Exhibit 99.1

                                                        News Release
                                                        Contact: Joseph H. Rossi
                                                               President and CEO
                                                                  (860) 875-2500


                 ALLIANCE BANCORP OF NEW ENGLAND, INC. ANNOUNCES
                       MERGER WITH NEW HAVEN SAVINGS BANK

VERNON, Conn. - July 16, 2003: Alliance Bancorp of New England (AMEX: ANE)
announced today that it has signed a definitive agreement to merge with New
Haven Savings Bank (NHSB). In a separate release dated July 16, 2003, New Haven
Savings Bank announced its intention to convert from a mutual savings bank to a
stock savings bank and simultaneously merge with Alliance Bancorp of New
England, Inc., holding company for Tolland Bank, and Connecticut Bancshares,
Inc. (NASDAQ: SBMC), holding company for the Savings Bank of Manchester. The
transactions are expected to be completed in the first quarter of 2004.

Under the terms of the merger agreement, Alliance shareholders will be entitled
to receive $25.00 per share in the form of stock issued at the conversion price,
cash, or a combination thereof, subject to election and allocation procedures
that are intended to ensure that, in the aggregate, at least 75% of Alliance's
shares will be exchanged for stock of the new holding company and no more than
25% will be exchanged for cash. The purchase price represents 246% of Alliance's
book value as of March 31, 2003 and 19.4 times trailing earnings. The
Transaction is intended to qualify as a tax-free reorganization for federal
income tax purposes. It is expected that the aggregate purchase price of the
transaction will be approximately $72 million.

Friedman, Billings, Ramsey & Co., Inc. acted as financial advisor and Nixon
Peabody, LLP provided legal counsel to Alliance in connection with this
transaction.

The combination of the three banks will make the new organization the 2nd
largest savings bank and the fifth largest bank in Connecticut, with $5.3
billion in assets, $3.8 billion in deposits, equity of approximately $460
million before calculating the impact of the stock offering and 73 branches
located throughout New Haven, Middlesex, Hartford, Tolland and Windham counties.

"We are very pleased that we will become part of New Haven Savings Bank with its
long and rich history of community banking, customer service and innovative
products. We are especially pleased that the futures of all three distinguished
companies are coming together and we believe that the alliance of all three
should increase shareholder value and will be very positive for our customers
and employees," said Joseph Rossi, President and CEO of Alliance. "We have been
committed to continual improvement of our position in our marketplace and
believe this new path will enhance the variety of products and services we can
offer our customers. It will also increase our capacity for lending and advance
our technology capabilities to a new level," said Rossi.

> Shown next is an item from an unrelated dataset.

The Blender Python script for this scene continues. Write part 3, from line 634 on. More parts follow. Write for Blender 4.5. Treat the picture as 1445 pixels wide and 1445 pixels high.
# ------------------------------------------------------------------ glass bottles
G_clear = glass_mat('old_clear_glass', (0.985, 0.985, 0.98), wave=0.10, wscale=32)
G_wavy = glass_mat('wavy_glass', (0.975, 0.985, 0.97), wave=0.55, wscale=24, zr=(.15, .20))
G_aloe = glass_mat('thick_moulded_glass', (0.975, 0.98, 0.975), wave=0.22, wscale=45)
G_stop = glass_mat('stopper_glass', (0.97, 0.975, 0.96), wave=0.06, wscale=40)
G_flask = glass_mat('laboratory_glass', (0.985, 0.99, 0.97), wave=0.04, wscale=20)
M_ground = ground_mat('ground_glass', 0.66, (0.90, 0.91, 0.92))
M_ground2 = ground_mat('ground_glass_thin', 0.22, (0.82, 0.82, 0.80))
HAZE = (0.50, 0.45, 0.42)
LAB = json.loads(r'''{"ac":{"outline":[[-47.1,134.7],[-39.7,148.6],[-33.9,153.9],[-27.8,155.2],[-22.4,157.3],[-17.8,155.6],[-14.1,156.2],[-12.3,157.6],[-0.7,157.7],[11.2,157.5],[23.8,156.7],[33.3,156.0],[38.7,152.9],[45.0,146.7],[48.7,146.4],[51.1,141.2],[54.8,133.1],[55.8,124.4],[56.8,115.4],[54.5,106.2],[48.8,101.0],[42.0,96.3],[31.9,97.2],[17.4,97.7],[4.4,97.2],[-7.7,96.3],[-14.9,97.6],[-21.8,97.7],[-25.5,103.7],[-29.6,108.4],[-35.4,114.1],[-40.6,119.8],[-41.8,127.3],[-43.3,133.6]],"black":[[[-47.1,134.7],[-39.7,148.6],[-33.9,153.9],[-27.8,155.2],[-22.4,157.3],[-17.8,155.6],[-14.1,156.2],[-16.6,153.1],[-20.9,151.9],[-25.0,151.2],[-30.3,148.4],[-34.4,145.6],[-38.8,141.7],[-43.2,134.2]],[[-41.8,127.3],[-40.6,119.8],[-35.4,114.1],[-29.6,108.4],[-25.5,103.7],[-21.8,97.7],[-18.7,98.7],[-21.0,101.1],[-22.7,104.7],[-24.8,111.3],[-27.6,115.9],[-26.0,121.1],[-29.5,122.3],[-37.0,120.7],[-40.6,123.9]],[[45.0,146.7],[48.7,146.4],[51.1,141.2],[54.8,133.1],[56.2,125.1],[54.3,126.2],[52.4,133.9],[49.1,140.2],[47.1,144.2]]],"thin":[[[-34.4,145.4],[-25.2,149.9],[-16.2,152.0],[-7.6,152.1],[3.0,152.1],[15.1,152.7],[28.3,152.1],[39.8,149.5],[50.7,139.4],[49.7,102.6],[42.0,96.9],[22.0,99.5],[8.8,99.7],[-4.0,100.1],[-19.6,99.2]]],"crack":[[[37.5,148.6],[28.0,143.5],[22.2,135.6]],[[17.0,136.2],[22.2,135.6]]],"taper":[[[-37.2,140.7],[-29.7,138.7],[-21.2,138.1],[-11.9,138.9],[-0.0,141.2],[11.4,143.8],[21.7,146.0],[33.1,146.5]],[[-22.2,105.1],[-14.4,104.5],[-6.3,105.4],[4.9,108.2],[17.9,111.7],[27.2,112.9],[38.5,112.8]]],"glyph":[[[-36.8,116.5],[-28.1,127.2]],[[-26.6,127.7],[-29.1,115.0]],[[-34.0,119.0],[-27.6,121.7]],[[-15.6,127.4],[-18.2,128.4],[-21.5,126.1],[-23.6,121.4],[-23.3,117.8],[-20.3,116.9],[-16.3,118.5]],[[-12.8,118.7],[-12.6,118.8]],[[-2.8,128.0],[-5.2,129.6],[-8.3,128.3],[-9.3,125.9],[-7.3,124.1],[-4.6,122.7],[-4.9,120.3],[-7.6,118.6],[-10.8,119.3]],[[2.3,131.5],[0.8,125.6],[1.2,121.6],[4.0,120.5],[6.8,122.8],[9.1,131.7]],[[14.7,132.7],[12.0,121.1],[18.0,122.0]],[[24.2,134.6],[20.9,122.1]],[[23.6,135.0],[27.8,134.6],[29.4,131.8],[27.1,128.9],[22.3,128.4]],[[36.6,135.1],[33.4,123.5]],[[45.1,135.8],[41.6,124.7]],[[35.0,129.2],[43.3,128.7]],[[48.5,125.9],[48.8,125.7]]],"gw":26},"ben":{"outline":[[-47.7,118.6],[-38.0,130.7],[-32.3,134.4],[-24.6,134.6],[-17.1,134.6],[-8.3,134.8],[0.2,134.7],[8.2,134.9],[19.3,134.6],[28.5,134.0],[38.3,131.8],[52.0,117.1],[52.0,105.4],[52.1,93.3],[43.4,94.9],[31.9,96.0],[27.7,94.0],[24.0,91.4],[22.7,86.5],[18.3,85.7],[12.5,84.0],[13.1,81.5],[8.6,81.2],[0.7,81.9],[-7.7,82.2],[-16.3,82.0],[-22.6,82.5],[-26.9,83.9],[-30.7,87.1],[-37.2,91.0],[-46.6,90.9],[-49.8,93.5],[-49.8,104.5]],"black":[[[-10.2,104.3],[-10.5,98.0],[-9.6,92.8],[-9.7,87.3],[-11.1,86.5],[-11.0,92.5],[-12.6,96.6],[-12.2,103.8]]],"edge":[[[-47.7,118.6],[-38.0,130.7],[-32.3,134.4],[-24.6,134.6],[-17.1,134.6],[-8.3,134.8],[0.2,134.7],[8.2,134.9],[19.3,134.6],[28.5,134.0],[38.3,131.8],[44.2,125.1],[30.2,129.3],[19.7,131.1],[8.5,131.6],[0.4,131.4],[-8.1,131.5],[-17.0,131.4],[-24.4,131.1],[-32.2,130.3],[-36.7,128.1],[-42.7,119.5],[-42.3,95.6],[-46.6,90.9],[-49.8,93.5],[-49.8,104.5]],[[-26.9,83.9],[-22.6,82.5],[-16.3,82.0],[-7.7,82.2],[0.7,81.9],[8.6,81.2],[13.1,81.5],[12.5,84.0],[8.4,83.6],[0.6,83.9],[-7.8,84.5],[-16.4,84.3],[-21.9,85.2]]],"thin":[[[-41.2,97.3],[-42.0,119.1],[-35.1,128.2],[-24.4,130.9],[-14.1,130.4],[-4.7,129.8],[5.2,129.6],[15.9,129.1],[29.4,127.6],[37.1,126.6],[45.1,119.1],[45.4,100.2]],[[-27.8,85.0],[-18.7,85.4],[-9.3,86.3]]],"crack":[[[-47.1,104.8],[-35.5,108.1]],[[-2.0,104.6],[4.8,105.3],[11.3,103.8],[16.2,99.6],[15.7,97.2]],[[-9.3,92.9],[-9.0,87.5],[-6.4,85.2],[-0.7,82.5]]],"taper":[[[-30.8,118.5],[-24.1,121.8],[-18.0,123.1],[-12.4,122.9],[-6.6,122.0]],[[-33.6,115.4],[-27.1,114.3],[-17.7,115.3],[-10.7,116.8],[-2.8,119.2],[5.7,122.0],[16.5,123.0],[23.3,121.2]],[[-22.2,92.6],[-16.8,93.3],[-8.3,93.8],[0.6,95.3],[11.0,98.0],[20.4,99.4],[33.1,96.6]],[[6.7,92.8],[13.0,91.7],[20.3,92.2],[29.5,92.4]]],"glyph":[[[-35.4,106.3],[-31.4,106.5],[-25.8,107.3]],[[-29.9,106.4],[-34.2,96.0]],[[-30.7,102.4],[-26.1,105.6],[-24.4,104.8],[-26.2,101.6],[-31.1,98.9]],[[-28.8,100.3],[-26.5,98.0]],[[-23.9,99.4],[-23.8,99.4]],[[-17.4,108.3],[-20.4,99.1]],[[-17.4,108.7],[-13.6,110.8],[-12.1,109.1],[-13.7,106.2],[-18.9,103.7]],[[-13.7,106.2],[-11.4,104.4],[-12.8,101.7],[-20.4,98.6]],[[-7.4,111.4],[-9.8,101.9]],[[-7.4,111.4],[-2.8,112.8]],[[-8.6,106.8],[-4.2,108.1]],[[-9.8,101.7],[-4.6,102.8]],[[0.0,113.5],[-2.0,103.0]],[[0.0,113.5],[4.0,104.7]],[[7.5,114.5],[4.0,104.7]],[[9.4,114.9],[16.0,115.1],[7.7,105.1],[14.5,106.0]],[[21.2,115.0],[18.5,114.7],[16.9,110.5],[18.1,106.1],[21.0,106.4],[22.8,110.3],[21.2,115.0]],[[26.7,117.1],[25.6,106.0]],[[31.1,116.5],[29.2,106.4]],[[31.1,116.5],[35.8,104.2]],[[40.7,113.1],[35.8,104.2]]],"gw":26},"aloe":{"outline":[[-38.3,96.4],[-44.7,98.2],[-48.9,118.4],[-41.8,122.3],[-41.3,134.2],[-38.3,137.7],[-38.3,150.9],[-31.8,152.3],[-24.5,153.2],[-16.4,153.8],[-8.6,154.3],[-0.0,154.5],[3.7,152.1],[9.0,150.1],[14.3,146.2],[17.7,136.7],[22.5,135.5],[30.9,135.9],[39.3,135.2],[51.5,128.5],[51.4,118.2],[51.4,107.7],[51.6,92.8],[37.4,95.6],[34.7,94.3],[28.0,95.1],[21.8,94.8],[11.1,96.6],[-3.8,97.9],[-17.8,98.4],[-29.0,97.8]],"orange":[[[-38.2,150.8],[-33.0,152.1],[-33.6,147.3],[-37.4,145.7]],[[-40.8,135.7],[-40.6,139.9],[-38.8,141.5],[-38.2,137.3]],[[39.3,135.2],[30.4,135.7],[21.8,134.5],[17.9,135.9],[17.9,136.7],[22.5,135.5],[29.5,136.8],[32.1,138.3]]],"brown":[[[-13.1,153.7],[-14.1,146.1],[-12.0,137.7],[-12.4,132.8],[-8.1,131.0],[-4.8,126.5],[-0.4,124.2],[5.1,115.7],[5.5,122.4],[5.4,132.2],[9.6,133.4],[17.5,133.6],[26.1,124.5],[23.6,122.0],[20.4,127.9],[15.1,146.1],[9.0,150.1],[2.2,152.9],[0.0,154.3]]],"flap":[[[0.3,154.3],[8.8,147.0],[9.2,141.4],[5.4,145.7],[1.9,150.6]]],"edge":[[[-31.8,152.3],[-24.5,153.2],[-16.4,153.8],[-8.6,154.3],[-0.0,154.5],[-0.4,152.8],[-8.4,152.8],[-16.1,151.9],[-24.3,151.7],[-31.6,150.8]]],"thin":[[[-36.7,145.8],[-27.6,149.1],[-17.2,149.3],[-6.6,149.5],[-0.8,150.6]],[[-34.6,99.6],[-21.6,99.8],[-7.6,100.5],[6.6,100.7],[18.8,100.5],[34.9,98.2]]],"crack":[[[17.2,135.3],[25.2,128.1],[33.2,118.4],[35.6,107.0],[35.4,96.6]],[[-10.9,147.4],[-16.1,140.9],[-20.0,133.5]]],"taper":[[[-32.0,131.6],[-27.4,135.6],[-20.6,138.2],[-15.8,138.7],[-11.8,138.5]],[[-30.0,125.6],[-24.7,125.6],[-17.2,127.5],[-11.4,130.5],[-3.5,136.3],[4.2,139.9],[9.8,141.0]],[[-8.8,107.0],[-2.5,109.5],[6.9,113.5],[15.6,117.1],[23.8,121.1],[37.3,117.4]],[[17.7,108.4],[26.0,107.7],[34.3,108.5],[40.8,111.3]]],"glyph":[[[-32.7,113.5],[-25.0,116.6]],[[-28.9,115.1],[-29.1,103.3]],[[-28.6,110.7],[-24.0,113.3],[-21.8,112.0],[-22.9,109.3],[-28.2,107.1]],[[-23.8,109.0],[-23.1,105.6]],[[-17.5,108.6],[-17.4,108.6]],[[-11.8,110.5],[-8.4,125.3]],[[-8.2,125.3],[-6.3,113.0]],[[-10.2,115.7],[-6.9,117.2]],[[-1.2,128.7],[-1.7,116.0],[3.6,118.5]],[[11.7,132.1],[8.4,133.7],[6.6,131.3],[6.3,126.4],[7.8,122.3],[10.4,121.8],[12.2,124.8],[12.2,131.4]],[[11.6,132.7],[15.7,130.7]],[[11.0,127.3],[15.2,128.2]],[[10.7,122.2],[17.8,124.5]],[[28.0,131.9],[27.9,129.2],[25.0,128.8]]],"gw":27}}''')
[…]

NHSB has adopted a plan for conversion to convert to a public company
simultaneously with the acquisitions. As part of the conversion, NHSB will form
a new holding company and conduct a subscription offering of its common stock to
eligible depositors and others under applicable law. Remaining shares are
expected to be for sale to the community and the general public. The conversion
is subject to approval from the FDIC, the Connecticut Banking Commissioner, and
NHSB's Corporators. The acquisitions are contingent on the approvals of
respective shareholders, FDIC, Federal Reserve Board, and the Connecticut
Banking Commissioner.

"We are very excited about expanding our market presence across Connecticut."
said Peyton R. Patterson Chairman, President and Chief Executive Officer of the
New Haven Savings Bank. "The acquisition of Connecticut Bancshares and Alliance
and the ability to finance the transactions through converting to a public
company represent a once in a corporate lifetime opportunity. Connecticut
Bancshares and Alliance are a great complement to our existing franchise, and
are an ideal fit with our culture and core beliefs as a community and service
driven bank. We believe that these transactions are in the best interests of our
employees, customers and the communities we serve."

Future proxy statements and other relevant documents will be filed with the SEC
and made available to shareholders of Alliance for their consideration and vote.
At the time of filing, copies of the Proxy Statement and the SEC filings will be
available as public information at the SEC's web site, www.sec.gov.

Alliance Bancorp of New England, Inc. (AMEX:ANE) is the bank holding company for
Tolland Bank, a Connecticut-chartered savings bank with nine offices serving
central and eastern Connecticut, and a tenth office under construction in
Enfield, Connecticut. Alliance builds community and shareholder value relying on
its fundamental strengths of convenience, superior marketing, customer service,
knowledge of its communities, and competitive products. (www.alliancebancorp.com
and www.tollandbank.com)

Statements in this press release regarding Alliance Bancorp of New England,
Inc.'s business that are not historical facts are "forward-looking statements"
that involve risks and uncertainties. For a discussion of such risks and
uncertainties, which could cause actual results to differ from those contained
in the forward-looking statement, see "Forward-Looking Statements" in the
Company's most recent Annual Report.